The 17-page unpublished document went under the hammer at Sotheby's yesterday, along with other memorabilia relating to the famous ship.

The Titanic sank 90 years ago but while her wreck rusts away two miles beneath the Atlantic, the fascination with her legend shows no sign of diminishing.

By the end of the 19th century, the transatlantic shipping business was thriving, fuelling a bitter rivalry between the Cunard and White Star lines. After Cunard built the Lusitania and Mauretania, White Star responded with the Titanic - bigger faster, more luxurious.

When the Titanic was launched in Belfast in 1911, she wasn't only the largest ship in the world but the biggest movable object ever built, 11 storeys high and the length of four US city blocks.

She symbolised the triumph of modern technology. Thomas Andrews, the Irish designer and shipbuilder who built her, famously declared her to be "unsinkable". Even Edward Smith, the Titanic's ill-fated captain, remarked: "I cannot imagine any condition that would cause (the Titanic) to founder.
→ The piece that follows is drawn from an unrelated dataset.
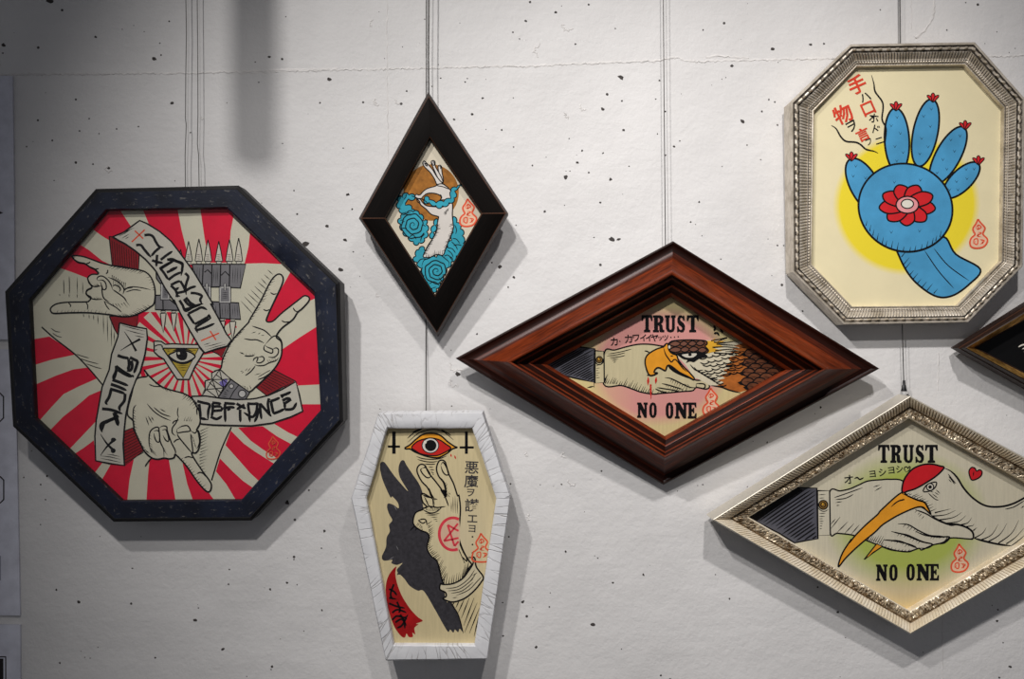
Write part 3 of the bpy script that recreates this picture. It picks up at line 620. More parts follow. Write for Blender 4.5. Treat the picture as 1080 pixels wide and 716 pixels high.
p.ticks(q('b2', '800 350 870 390 940 440 1000 460'), -.5, 8, 8, .7, .5)
p.ticks(q('C', '955 80 895 110 830 136 765 142'), -5, -2.5, 14, .65)
p.ticks(q('C', '690 130 560 118 440 118 350 120'), 1.5, -3, 16, .5)
p.ticks(q('b2', '590 665 690 665'), -1.5, -2.5, 6, .5); p.ticks(q('b2', '600 500 660 495'), -2.5, -2.5, 5, .5)
p.ticks(q('A', '945 600 970 650 975 700'), -4, 1, 6, .55); p.ticks(q('C', '700 60 760 60 800 40'), 3, 4, 6, .6)
# right hand: two fingers up to the right
R1 = q('D', '215 490 255 470 268 410 300 340 330 290 372 240 430 180')+q('b3', '160 680 290 460 400 240 460 150 520 108 565 125 580 175 560 250 500 380 430 530 390 620 370 700 450 700 560 600 700 490 790 420 850 380 905 400 900 450 820 540 760 590 700 680')+q('D', '640 215 605 268 635 300 640 350 632 400 600 460 545 520 480 580 430 615 360 570 290 520')
p.fill(CREAM, R1, edge=1.2)
p.lines('b3', '420 340 460 362 500 352;330 550 370 568 410 552;705 530 730 570 770 580;560 690 600 712 680 706', .95)
p.lines('b4', '485 45 560 70 640 100 700 150 735 185;385 205 470 218 550 220 640 260;660 270 740 185 800 172 850 220 865 290 850 360;660 270 640 300 640 345 690 375 740 385 745 340 690 315 650 290;745 340 790 320 820 345 810 400 760 440 690 435;390 420 450 425 520 415;330 375 390 400;500 490 515 455 560 440 545 500;560 440 620 430 640 470 600 505 550 505 545 470;520 530 560 545 640 540 700 510 790 480 820 440;530 545 470 620 400 670;740 620 640 690 560 720', 1.0)
p.lines('b4', '480 135 540 118;560 150 595 128;600 165 640 160;520 660 600 640;560 690 680 620 720 600;340 620 370 610;400 610 430 580;430 620 470 570;360 640 380 620', .6)
p.ticks(q('D', '262 440 275 390 300 335 340 280 400 220'), 4, -2, 14, .65)
p.ticks(q('b3', '160 690 290 470 400 250 450 165'), 4, -1.5, 15, .6); p.ticks(q('b3', '450 690 560 600 700 490 790 420'), 3, -1, 9, .55)
p.ticks(q('b4', '390 420 450 428 520 418'), 1, -2.5, 6, .5); p.ticks(q('b4', '690 510 800 480'), -2, -3, 5, .5)
# studded cuff
p.fill(STEELG, q('b6', '110 440 200 290 310 140 480 285 600 370 765 485 690 600 300 600 40 540'), False, edge=1.0)
p.fill(PALE, q('b6', '90 310 190 285 190 190 280 145 330 150 480 285 280 570 30 530 90 440'), False, edge=1.0)
p.fill(LILAC, q('b6', '300 330 410 270 430 320 370 410 330 380'), False)
p.lines('b6', '200 290 370 410;310 140 200 290 110 440 40 540;480 285 370 410 280 570;110 440 270 560;600 370 520 470 460 580;310 150 370 410;480 285 210 290;200 300 300 560;110 440 370 415;150 330 340 500;250 210 420 340;765 485 690 600', .7, False, '')
p.disc(LIGHTG, 210+487/14.31, 380+390/14.31, 2.3, edge=.6); p.disc(LIGHTG, 210+650/14.31, 380+505/14.31, 3.9, edge=.8)
p.lines('b6', '370 470 420 490;360 500 430 520;400 440 450 470;340 540 420 550;650 380 700 400 690 430;720 400 740 450;760 380 790 440', .55, False)
# lower hand: pointing down to the right
B1 = q('H', '230 100 262 0 330 -20')+q('a5', '740 0 800 75 880 150 960 210 1060 250')+q('H', '560 90 610 120 650 165 664 225 660 280 640 318')+q('b5', '575 130 590 200 580 290 550 335 510 345 600 490 680 600 697 650 680 700 640 690 560 600 470 470 400 390 355 350 345 380 300 392 250 385 190 395 130 380 65 320')+q('H', '290 410 250 320 240 260 205 215')
p.fill(CREAM, B1, edge=1.2)
p.lines('b5', '130 330 110 250 115 150 150 105 195 95 205 140 215 230 245 300 250 385;205 100 240 82 275 90 282 130 320 240 358 320 350 375;155 130 180 125 205 140 208 225 185 232 165 200 155 150;230 125 260 115 275 130 295 200 290 228 265 215 240 170;360 175 330 150 330 100 365 50 385 0;375 110 420 85 470 80 495 110 495 130 440 138 375 145 375 110;330 65 345 40 390 25;375 150 385 180 440 250 520 345;500 125 540 150 565 130 580 180 585 240 560 300;340 240 365 215 400 205;440 385 480 372 525 385;560 535 590 520 625 535 640 560;500 150 520 300 520 340;62 320 100 360 140 385;130 385 100 420 70 465', 1.05)
p.lines('a5', '775 425 860 520 960 590 1074 640;860 470 960 550 1074 590;940 490 1010 530;600 700 600 560 610 480 640 440;760 590 800 700;790 580 840 670;830 590 860 640;800 180 860 205 960 212;790 75 850 120 900 185', .9)
p.ticks(q('a5', '800 80 880 150 960 210 1060 250'), 3.5, 4, 10, .7); p.ticks(q('H', '560 90 610 120 650 165'), -4, 4, 8, .7)
p.ticks(q('H', '240 180 250 320 290 410 330 460'), 3.5, 2.5, 17, .65); p.ticks(q('b5', '400 390 470 470 560 600 640 690'), 3, -2, 14, .6)
p.ticks(q('b5', '110 150 105 200 125 300'), 2.5, 2, 6, .5); p.ticks(q('b5', '130 330 120 290'), 5, 4, 3, .6); p.ticks(q('b5', '250 320 235 270'), 3, 4, 3, .5)
p.ticks(q('b5', '500 150 520 200 545 280'), 3, 5, 5, .55); p.ticks(q('b5', '430 35 510 40'), 1.5, -4, 5, .5); p.lines('H', '525 175 520 215 528 240', .8)
# watching eye in a frame of bones
p.fill(PALE, q('b1', '210 290 205 240 250 235 300 240 350 275 450 268 560 275 760 280 790 330 830 380 720 560 650 716 500 716 420 600 330 460 260 420 210 370'), False, edge=1.1)
p.lines('b1', '205 310 250 285 300 285 320 310;210 350 250 340;320 320 300 300', .9)
p.fill(BRASS, q('b1', '315 325 770 325 575 700'), False, edge=1.1)
p.fill(PALE, q('b1', '395 420 450 380 520 352 600 355 680 385 725 430 660 480 580 505 490 490'), edge=1.2)
p.fill(INK, q('b1', '490 375 550 355 620 375 625 430 600 470 540 475 495 440'))
p.disc(PALE, 145+520/11.93, 340+388/11.93, 1.4)
p.lines('b1', '380 430 450 485 560 520 650 500 730 440;440 360 520 335 620 340 700 370', .9); p.lines('b1', '500 540 640 540;510 570 630 568;540 600 620 600;350 345 420 345;370 365 410 365;690 350 740 350', .45, False)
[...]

Modern shipbuilding has gone beyond that".

Both men were proved tragically wrong, dying on board the world's most celebrated ship.

The Titanic left Southampton on her maiden voyage on April 10, 1912.

Her passenger list included society's wealthiest and most influential: John Jacob Astor, one of the world's richest men; Isidor Straus, owner of Macy's department store in New York, and international fashion designer Lady Duff Gordon.

Also on board was WT Stead, former Northern Echo editor and prominent campaigner for social justice. He was on his way to a convention in America to encourage businessmen to take an active role in religious movements.

But the Titanic was much more than a floating hotel for the rich and famous. She was carrying hundreds of immigrants to new lives in America. In a cruel twist of fate, most of them perished on the journey.

Four days into the voyage, the ship was sailing full steam ahead despite repeated ice warnings. Captain Smith, a veteran sailor, had never known ice packs to be so far south and believed there was little cause for concern.

On the night of the disaster, there was no moonlight and someone had misplaced the binoculars, leaving the men on watch in the crow's nest struggling to see into the darkness.

By the time one of them spotted the iceberg and raised the alarm, it was too late. The order was given to swerve and ironically, it was this attempt to avoid a head-on collision that sealed the liner's fate.

Designed to the highest safety standards, Titanic was divided into 16 watertight compartments and could float with the first four completely flooded. Had the ship ploughed straight into the iceberg, it would probably not have damaged all four. But as she swerved, a 250ft gash was ripped along her side, opening six compartments up to the freezing Atlantic waters. The "unsinkable" ship was doomed.

When she sank at 2.20am on April 15, 1,513 out of the 2,220 people on board died. Most of them were third class passengers, trapped below deck in steerage.

Built originally with enough lifeboat capacity for everyone on the ship, the boat deck had seemed too crowded, and half the lifeboats were removed. Even though there was room for half the passengers in the remaining boats, in the panic that engulfed the ship, several were lowered into the water before they were full.

As the enormous liner sank beneath the waves, many of those left on board chose to jump into the freezing water rather than go down with ship. Many died in the sub-zero temperature but others were rescued by the nearby Carpathia.

More would have survived had the Californian, a ship supposedly less than ten miles from the Titanic at the time of the sinking, responded to the distress calls. Investigations suggested the radio operator was off duty and asleep.

Charles Lightoller was the highest ranking officer on the Titanic to survive. He was a key witness at inquiries into the disaster, where he vigorously defended the captain, officers and crew.

He became a gold prospector in the Yukon and a cowboy in Alberta before returning to sea. In 1940, he took his yacht to Dunkirk and rescued 130 British soldiers.

He died in 1952 but his account of the sinking of the Titanic will preserve the horror and heroism of that night forever.